Acadêmicos de Gravataí
A alegria e o colorido de Chacrinha tomaram conta da avenida durante a apresentação da Acadêmicos de Gravataí que começou pouco depois das 6h30min, quando o dia começava a clarear. Com o enredo que homenageava o velho guerreiro, a escola trouxe fantasias caprichadas e a animação dos integrantes, que, apesar do horário, demonstravam empolgação desde a concentração.
Fábio Verçoza, 52 anos, que foi rei momo da Capital por uma década, veio na última alegoria interpretando o velho guerreiro:
– O Carnaval não sai de mim e sou apaixonado pelo Chacrinha. Gosto de comunicação e da linguagem popular que ele usava para se comunicar.

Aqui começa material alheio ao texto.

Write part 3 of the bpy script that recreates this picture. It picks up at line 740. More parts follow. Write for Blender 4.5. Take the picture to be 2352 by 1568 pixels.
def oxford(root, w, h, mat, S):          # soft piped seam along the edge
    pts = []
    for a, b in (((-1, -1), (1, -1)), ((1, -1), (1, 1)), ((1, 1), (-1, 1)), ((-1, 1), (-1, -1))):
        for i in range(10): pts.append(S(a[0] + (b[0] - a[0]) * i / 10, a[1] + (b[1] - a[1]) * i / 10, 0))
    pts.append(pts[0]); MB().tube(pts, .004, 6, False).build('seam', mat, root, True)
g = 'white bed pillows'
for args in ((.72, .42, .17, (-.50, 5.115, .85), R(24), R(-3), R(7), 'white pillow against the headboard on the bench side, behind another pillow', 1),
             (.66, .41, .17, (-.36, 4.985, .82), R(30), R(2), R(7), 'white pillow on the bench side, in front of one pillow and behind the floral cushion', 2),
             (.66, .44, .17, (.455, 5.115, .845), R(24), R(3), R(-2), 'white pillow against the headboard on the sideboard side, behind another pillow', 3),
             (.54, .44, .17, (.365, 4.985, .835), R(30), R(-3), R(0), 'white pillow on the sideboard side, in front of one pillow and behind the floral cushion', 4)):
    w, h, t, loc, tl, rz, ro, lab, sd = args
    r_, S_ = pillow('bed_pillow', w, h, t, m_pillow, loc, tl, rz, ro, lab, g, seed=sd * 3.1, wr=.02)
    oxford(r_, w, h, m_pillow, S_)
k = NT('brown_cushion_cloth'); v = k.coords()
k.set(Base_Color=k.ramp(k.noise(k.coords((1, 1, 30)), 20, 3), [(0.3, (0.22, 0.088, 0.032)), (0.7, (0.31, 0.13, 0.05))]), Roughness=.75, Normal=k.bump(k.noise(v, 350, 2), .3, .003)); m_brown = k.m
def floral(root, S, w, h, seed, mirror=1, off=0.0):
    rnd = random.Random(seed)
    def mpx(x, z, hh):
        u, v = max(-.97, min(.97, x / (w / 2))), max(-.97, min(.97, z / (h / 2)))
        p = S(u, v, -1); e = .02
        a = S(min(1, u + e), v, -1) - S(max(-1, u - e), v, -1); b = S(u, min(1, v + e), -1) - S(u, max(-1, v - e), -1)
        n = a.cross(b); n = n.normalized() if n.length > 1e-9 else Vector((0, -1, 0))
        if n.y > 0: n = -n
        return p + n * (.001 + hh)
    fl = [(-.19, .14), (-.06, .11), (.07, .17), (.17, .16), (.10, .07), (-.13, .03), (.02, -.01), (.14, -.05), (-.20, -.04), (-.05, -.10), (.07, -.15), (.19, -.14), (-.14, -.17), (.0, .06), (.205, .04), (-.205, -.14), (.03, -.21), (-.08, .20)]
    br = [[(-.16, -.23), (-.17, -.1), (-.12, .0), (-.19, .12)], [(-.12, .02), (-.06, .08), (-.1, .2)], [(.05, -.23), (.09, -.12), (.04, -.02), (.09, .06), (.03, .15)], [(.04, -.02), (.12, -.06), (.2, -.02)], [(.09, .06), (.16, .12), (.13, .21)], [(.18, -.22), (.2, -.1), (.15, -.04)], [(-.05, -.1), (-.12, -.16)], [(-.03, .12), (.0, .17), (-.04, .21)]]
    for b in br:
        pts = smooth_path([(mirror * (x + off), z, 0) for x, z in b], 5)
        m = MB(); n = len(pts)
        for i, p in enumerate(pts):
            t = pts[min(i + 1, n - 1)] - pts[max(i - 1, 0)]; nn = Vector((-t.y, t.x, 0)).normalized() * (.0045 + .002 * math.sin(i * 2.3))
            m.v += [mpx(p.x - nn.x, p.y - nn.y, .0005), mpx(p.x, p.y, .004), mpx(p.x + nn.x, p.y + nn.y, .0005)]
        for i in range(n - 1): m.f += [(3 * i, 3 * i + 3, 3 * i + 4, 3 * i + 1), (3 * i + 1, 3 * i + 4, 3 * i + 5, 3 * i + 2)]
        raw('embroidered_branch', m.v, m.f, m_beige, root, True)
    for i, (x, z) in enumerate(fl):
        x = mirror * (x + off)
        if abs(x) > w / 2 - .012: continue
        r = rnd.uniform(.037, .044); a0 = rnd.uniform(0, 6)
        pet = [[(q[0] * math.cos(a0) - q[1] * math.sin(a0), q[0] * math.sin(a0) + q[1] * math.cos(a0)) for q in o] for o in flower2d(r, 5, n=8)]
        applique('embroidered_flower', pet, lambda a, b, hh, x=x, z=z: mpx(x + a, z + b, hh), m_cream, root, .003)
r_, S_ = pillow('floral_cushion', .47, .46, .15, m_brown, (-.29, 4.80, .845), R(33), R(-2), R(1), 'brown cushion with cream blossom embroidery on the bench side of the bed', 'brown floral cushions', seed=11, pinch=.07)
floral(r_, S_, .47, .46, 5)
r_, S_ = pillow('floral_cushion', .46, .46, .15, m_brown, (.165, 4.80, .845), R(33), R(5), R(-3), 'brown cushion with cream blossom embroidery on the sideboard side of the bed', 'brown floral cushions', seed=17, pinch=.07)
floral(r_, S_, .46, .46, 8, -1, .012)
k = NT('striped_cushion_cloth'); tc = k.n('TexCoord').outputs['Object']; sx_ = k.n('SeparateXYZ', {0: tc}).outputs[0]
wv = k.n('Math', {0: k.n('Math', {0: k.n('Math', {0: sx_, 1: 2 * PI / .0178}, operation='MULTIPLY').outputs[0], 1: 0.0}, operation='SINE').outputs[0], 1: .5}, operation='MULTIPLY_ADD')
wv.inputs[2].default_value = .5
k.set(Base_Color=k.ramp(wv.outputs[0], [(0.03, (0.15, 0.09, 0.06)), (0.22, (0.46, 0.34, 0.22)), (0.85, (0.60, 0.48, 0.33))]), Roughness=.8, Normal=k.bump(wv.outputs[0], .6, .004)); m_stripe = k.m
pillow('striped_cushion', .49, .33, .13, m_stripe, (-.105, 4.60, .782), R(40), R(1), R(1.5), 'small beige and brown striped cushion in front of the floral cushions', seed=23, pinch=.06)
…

A alegria que trouxe Fábio como destaque representava o cassino do Chacrinha, que também contou com a participação da ex-chacrete Mirian Cassino. Ao longo da apresentação, a escola lembrou do Vasco da Gama, time do coração do apresentador, e do troféu abacaxi, que apareceu na ala do exército, uma referência à ditadura militar que tantas vezes tentou censurar o apresentador.
Império da Zona Norte
Fechando o Carnaval da Capital, a Império da Zona Norte, com o enredo Império em Procissão, começou seu desfile pouco antes das 8h deste domingo exaltando a presença do público que persistia nas arquibancadas.
O carro abre-alas deu destaque a Nossa Senhora Aparecida, padroeira do Brasil, e a elementos sacros da tradição cristã. Nossa Senhora dos Navegantes foi a grande homenageada da segunda alegoria, com referências ao período de navegações dos portugueses e espanhóis.
A primeira ala fez referência à fé de pessoas simples mas também se apresentou como uma forma de protesto: os fiéis carregavam cartazes que pediam respeito e valorização ao Carnaval e à cultura que a festa representa. Um dos principais destaques ficou por conta da ala das baianas que, com o figurino colorido, representou o sincretismo – a fusão de diferentes doutrinas religiosas –, exaltando a harmonia da fé no altar ou no terreiro, independentemente da sua origem.